* The exercise
Print out the material that follows word for word.

* Material provided
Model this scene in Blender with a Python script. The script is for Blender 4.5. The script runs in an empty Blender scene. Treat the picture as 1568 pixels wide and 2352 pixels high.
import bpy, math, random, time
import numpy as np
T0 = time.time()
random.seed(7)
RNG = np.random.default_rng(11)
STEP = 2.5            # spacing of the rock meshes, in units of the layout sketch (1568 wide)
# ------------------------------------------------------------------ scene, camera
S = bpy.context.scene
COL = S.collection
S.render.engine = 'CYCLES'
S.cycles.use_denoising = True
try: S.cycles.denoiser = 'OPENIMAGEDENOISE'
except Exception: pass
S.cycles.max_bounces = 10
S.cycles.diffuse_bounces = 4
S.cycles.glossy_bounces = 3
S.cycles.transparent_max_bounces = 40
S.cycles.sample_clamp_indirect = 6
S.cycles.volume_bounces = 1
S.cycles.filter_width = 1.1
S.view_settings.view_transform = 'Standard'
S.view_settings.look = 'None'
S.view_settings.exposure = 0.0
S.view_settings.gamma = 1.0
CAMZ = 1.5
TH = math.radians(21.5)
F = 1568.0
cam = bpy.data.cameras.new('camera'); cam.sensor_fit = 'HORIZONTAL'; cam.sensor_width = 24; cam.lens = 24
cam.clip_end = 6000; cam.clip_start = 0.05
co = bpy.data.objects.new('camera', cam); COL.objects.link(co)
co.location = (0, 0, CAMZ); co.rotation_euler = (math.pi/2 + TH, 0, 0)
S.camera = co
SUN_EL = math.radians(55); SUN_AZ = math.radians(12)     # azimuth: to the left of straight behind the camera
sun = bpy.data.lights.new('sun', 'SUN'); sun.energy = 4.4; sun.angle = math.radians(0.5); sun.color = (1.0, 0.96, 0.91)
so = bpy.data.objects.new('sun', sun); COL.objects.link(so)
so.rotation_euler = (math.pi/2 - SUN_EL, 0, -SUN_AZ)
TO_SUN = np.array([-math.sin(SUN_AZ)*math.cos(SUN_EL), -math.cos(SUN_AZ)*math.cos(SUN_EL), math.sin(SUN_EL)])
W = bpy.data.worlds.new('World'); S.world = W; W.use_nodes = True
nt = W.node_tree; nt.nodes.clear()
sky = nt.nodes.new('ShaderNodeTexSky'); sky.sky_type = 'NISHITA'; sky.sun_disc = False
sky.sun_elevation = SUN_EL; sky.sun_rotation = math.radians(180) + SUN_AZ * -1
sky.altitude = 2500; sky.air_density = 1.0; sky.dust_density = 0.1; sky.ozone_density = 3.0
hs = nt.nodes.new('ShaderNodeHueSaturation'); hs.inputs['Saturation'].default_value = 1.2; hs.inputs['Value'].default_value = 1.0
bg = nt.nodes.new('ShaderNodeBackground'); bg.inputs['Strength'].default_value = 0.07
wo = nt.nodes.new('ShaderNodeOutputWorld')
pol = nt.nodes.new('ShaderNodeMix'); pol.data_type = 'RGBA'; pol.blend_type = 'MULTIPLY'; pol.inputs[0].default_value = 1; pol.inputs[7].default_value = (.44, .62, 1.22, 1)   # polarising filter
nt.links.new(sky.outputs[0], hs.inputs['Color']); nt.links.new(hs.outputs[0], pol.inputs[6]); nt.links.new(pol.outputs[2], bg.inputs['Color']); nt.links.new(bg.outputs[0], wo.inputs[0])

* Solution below
Model this scene in Blender with a Python script. The script is for Blender 4.5. The script runs in an empty Blender scene. Treat the picture as 1568 pixels wide and 2352 pixels high.
import bpy, math, random, time
import numpy as np
T0 = time.time()
random.seed(7)
RNG = np.random.default_rng(11)
STEP = 2.5            # spacing of the rock meshes, in units of the layout sketch (1568 wide)
# ------------------------------------------------------------------ scene, camera
S = bpy.context.scene
COL = S.collection
S.render.engine = 'CYCLES'
S.cycles.use_denoising = True
try: S.cycles.denoiser = 'OPENIMAGEDENOISE'
except Exception: pass
S.cycles.max_bounces = 10
S.cycles.diffuse_bounces = 4
S.cycles.glossy_bounces = 3
S.cycles.transparent_max_bounces = 40
S.cycles.sample_clamp_indirect = 6
S.cycles.volume_bounces = 1
S.cycles.filter_width = 1.1
S.view_settings.view_transform = 'Standard'
S.view_settings.look = 'None'
S.view_settings.exposure = 0.0
S.view_settings.gamma = 1.0
CAMZ = 1.5
TH = math.radians(21.5)
F = 1568.0
cam = bpy.data.cameras.new('camera'); cam.sensor_fit = 'HORIZONTAL'; cam.sensor_width = 24; cam.lens = 24
cam.clip_end = 6000; cam.clip_start = 0.05
co = bpy.data.objects.new('camera', cam); COL.objects.link(co)
co.location = (0, 0, CAMZ); co.rotation_euler = (math.pi/2 + TH, 0, 0)
S.camera = co
SUN_EL = math.radians(55); SUN_AZ = math.radians(12)     # azimuth: to the left of straight behind the camera
sun = bpy.data.lights.new('sun', 'SUN'); sun.energy = 4.4; sun.angle = math.radians(0.5); sun.color = (1.0, 0.96, 0.91)
so = bpy.data.objects.new('sun', sun); COL.objects.link(so)
so.rotation_euler = (math.pi/2 - SUN_EL, 0, -SUN_AZ)
TO_SUN = np.array([-math.sin(SUN_AZ)*math.cos(SUN_EL), -math.cos(SUN_AZ)*math.cos(SUN_EL), math.sin(SUN_EL)])
W = bpy.data.worlds.new('World'); S.world = W; W.use_nodes = True
nt = W.node_tree; nt.nodes.clear()
sky = nt.nodes.new('ShaderNodeTexSky'); sky.sky_type = 'NISHITA'; sky.sun_disc = False
sky.sun_elevation = SUN_EL; sky.sun_rotation = math.radians(180) + SUN_AZ * -1
sky.altitude = 2500; sky.air_density = 1.0; sky.dust_density = 0.1; sky.ozone_density = 3.0
hs = nt.nodes.new('ShaderNodeHueSaturation'); hs.inputs['Saturation'].default_value = 1.2; hs.inputs['Value'].default_value = 1.0
bg = nt.nodes.new('ShaderNodeBackground'); bg.inputs['Strength'].default_value = 0.07
wo = nt.nodes.new('ShaderNodeOutputWorld')
pol = nt.nodes.new('ShaderNodeMix'); pol.data_type = 'RGBA'; pol.blend_type = 'MULTIPLY'; pol.inputs[0].default_value = 1; pol.inputs[7].default_value = (.44, .62, 1.22, 1)   # polarising filter
nt.links.new(sky.outputs[0], hs.inputs['Color']); nt.links.new(hs.outputs[0], pol.inputs[6]); nt.links.new(pol.outputs[2], bg.inputs['Color']); nt.links.new(bg.outputs[0], wo.inputs[0])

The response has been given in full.